There are not 13 root servers. There are more than 1,900, scattered across every populated continent, and on any given day the one answering your queries is probably a few milliseconds away in the same city. Yet every explainer, every interview answer, every certification study guide says 13. The number is wrong, it has been wrong for two decades, and the reason it survives is more interesting than the number itself.
Thirteen is real, but it counts the wrong thing. There are 13 root server identities — named A through M, a.root-servers.net through m.root-servers.net — operated by 12 independent organizations. (Verisign runs both A and J; the others run one apiece.) Those identities are not machines. Each one is an IP address, and behind that address sits a swarm.
Why 13 and not 12 or 50
The number got fixed in 1987, and the thing that fixed it was a packet.
DNS was built on UDP with a hard ceiling: a response had to fit in 512 bytes, per RFC 1035. That wasn’t laziness — 512 was the size everyone trusted any IP path to carry in one datagram without fragmenting. Stay under it and your answer arrives whole, in one shot, no reassembly.
Now think about how a resolver finds the root in the first place. It can’t look the root servers up in DNS — the root is DNS’s starting point. So it ships with a tiny bootstrap file (the “root hints,” historically named.root) and, on startup, fires a priming query: it asks one root server, “who are all the root servers?” The answer comes back as a list of every root name plus its address.

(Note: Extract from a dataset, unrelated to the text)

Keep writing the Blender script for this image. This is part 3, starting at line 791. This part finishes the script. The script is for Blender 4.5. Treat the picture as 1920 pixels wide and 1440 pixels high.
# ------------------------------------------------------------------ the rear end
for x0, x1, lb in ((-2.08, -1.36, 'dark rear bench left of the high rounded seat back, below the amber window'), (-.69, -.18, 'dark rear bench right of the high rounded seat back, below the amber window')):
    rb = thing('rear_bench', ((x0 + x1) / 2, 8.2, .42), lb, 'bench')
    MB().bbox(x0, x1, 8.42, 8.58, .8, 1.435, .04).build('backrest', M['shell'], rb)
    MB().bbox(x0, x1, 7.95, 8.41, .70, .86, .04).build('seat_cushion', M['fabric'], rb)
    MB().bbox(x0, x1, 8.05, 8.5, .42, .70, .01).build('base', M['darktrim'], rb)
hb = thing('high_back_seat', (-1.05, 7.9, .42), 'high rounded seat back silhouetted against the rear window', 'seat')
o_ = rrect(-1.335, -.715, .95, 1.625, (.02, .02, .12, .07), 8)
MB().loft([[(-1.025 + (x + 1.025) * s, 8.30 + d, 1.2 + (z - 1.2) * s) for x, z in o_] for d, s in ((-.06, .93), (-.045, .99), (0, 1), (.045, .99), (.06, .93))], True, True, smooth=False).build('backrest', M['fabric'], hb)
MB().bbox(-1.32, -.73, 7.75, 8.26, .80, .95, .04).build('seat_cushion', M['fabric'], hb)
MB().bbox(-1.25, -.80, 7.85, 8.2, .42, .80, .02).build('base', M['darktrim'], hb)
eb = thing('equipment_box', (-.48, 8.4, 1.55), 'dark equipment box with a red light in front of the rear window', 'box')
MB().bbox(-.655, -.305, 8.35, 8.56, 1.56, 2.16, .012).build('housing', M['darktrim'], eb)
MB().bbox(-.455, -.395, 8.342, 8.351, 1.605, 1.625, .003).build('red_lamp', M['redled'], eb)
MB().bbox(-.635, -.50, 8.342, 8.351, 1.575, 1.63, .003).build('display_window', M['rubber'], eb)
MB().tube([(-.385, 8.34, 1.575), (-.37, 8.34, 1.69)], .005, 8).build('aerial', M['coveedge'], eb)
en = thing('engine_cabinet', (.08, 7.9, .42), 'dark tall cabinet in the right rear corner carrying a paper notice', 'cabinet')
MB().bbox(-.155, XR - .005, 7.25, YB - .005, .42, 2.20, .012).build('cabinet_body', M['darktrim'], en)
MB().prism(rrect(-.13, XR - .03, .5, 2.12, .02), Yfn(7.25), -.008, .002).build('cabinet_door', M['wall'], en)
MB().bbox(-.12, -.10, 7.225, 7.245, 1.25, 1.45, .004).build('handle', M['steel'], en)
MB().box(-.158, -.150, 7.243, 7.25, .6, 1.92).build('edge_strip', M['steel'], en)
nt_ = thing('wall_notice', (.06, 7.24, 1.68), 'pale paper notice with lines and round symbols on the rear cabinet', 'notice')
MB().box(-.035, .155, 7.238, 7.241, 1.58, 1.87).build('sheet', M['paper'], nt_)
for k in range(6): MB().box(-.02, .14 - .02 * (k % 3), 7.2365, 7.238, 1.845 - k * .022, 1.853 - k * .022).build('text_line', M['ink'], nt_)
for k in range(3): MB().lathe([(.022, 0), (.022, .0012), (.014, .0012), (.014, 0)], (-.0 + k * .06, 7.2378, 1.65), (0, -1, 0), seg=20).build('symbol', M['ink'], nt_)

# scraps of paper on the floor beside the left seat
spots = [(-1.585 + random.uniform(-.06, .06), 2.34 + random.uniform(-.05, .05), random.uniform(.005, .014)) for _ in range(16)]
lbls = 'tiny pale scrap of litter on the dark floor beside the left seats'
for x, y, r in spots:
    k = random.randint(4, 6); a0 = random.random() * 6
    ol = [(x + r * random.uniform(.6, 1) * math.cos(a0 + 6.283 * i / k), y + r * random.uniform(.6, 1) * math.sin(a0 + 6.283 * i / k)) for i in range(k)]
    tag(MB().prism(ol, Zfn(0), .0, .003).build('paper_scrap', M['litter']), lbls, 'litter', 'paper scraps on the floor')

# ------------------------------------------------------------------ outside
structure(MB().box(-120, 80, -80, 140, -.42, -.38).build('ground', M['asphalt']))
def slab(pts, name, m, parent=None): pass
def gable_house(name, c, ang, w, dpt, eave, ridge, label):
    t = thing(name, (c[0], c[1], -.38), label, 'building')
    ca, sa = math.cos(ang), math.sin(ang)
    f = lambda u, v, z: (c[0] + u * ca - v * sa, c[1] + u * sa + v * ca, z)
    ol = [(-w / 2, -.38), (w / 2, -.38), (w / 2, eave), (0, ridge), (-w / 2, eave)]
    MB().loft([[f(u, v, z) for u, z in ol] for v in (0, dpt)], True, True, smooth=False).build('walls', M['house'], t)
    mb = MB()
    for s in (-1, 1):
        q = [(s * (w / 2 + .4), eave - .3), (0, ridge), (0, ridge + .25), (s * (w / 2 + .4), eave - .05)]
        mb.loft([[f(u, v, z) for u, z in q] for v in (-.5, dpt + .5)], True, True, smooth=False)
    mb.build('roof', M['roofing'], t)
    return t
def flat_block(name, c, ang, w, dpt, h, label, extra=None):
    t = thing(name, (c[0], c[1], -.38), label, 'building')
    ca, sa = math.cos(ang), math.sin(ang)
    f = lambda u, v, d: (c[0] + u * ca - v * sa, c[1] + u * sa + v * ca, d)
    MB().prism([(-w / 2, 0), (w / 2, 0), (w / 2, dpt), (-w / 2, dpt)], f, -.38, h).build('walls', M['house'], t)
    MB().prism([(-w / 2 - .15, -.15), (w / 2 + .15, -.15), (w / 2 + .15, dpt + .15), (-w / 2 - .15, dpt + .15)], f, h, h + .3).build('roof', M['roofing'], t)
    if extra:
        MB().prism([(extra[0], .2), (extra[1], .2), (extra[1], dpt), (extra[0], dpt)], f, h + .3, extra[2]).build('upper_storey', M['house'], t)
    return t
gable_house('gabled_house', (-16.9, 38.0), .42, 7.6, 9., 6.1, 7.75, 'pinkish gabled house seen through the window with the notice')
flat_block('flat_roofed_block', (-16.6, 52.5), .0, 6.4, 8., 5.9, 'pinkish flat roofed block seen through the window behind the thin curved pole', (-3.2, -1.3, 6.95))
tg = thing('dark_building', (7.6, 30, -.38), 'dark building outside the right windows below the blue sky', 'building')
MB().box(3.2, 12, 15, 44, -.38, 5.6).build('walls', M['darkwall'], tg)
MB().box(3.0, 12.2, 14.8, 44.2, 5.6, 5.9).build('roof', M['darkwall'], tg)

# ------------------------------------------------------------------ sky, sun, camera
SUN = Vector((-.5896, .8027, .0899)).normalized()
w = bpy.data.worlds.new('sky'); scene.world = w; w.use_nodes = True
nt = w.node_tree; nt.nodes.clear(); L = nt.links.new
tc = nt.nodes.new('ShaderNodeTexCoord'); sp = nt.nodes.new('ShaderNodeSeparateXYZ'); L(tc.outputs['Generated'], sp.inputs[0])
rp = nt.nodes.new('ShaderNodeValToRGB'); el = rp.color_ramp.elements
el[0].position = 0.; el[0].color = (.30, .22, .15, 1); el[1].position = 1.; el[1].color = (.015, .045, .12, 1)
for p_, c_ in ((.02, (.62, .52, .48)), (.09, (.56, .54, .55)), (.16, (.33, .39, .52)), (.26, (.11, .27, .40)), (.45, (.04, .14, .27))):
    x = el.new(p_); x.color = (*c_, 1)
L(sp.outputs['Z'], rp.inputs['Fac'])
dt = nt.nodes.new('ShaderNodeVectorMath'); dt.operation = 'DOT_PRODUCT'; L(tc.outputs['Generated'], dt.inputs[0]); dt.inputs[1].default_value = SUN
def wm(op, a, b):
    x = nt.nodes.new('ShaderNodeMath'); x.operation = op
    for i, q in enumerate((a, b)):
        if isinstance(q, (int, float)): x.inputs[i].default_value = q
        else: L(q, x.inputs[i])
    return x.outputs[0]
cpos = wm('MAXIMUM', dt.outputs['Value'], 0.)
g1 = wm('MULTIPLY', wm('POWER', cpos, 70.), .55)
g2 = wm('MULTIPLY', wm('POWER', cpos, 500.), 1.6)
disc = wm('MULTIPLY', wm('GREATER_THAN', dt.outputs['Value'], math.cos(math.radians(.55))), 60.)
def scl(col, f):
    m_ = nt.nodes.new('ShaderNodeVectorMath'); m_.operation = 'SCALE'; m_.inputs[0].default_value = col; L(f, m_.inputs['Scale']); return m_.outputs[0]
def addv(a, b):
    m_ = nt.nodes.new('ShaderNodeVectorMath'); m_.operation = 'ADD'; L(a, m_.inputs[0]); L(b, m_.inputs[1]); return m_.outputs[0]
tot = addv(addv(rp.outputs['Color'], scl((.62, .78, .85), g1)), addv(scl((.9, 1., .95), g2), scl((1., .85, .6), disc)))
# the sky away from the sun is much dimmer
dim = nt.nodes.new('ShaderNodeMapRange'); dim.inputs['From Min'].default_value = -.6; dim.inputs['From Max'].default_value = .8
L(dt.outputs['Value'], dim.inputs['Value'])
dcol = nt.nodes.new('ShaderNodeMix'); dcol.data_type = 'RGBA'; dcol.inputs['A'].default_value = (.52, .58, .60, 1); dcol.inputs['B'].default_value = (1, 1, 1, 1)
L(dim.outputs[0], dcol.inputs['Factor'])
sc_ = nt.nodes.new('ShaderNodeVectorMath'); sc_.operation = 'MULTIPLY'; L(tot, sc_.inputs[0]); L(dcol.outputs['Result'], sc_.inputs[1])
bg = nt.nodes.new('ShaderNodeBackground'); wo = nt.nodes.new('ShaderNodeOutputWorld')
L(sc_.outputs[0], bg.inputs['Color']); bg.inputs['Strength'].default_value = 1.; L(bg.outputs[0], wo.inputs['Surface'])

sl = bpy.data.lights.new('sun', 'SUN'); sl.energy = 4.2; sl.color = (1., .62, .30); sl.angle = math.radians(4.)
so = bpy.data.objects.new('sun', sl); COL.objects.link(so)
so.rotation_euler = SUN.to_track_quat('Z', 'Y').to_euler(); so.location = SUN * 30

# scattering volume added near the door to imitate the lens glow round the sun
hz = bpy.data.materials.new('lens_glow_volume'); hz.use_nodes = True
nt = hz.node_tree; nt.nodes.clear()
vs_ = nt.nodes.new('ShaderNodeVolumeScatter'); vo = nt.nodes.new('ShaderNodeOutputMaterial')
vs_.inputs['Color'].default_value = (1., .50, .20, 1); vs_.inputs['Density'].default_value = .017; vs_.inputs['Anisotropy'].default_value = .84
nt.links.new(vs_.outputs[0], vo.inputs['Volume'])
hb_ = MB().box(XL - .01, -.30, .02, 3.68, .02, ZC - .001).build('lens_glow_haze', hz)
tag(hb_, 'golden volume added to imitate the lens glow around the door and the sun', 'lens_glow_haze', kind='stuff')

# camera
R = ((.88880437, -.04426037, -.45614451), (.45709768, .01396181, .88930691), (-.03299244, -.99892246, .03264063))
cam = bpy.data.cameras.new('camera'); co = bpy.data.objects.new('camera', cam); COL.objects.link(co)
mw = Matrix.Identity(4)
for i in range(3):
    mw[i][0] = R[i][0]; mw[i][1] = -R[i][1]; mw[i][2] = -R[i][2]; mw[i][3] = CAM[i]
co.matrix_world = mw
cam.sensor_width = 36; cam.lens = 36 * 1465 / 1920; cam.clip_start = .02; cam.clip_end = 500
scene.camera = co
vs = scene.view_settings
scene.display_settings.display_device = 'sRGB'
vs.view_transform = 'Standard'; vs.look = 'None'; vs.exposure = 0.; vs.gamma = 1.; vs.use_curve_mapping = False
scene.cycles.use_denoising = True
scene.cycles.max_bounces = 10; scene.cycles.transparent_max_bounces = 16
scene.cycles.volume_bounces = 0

That answer had to fit in 512 bytes.
Work out the arithmetic and it’s tight. Each server costs you a name in the answer section and an address record in the additional section, and once you count the question, the header, and the per-record overhead, thirteen name-and-address pairs is just about where you run out of room. A fourteenth would have pushed the response past 512 bytes and triggered truncation. So the operators stopped at 13. Not a committee’s lucky number — the largest count that fit in one UDP packet.
Here’s the part that makes the “13 servers” framing actively misleading: that constraint is gone. EDNS0 (RFC 6891) lifted the 512-byte ceiling years ago, the priming response now carries IPv6 glue too, and it long ago outgrew a single old-style datagram. The engineering reason for 13 expired. The number didn’t, because changing the count of root identities means re-coordinating the root hints baked into every resolver on earth, and nobody touches that for fun. So 13 is now a historical artifact wearing the costume of a design decision.
One IP, hundreds of boxes
If the number of identities is frozen at 13, how do you grow capacity, survive attacks, and put a root server near everyone? You cheat at routing.
The trick is anycast. You take one of those 13 IP addresses and you announce it into BGP — the internet’s routing protocol — from dozens or hundreds of physical locations at once. Every site claims to be that address. When your query goes out, the routing fabric does what it always does: hands the packet to whichever site is closest in network terms. Same destination IP, wildly different machine depending on where you are. A query to K-root from Seoul and a query to K-root from São Paulo hit completely different hardware, and neither client knows or cares.
This is why “how many root servers are there” has no clean answer. Thirteen addresses. Twelve operators. And, as of 2026, more than 1,900 physical instances answering on those addresses — the count creeps up constantly as operators add sites. The 13 is a logical fiction stretched over real iron by a routing protocol that was happy to let multiple places share one address.
Anycast wasn’t the original plan; it was a response to getting punched. On 21 October 2002, an attacker flooded all 13 roots with traffic for about an hour. The system mostly shrugged — the servers were filtering the junk — but it was a clear warning that 13 fat targets was a bad shape for the foundation of the internet. The fix was to stop being 13 targets. RIPE NCC, which operates K-root, deployed mirrored instances around the world; F-root did the same. When the next big one came on 6 February 2007 — a 24-hour assault — the anycast’d servers spread the load across their many sites and rode it out, while a couple of the roots that hadn’t distributed as widely took real damage. The architecture had quietly changed underneath the same 13 names, and it showed.
The smallest cheat: run your own
There’s a final move that makes the whole question feel almost quaint. Your recursive resolver doesn’t have to ask a root server at all.
The root zone is tiny — it’s basically a list of every TLD and which nameservers are authoritative for it — and it’s public. RFC 8806 (which obsoleted the experimental RFC 7706) describes loading a current copy of the entire root zone into your own resolver on a loopback address. Now every root query is answered locally, in microseconds, and never leaves the box — which kills the round-trip and stops anyone from snooping on which TLDs you’re resolving. It’s deliberately fenced in to loopback so you can’t accidentally start serving the root to the rest of the network and become a 1,901st instance nobody asked for. The RFCs are careful to frame it as an option with operational risk, not a best practice. But it exists, and it means the root is something you can just have a copy of.
So the honest answer to “how many root servers are there” is: it depends what you’re counting, and 13 is the least useful number in the set. There are 13 names because of a packet size that stopped mattering in the 2000s. There are more than 1,900 machines because a routing trick let the system grow without renumbering. And there can be exactly one more, on your own loopback, the moment you decide you’d rather not ask anyone at all.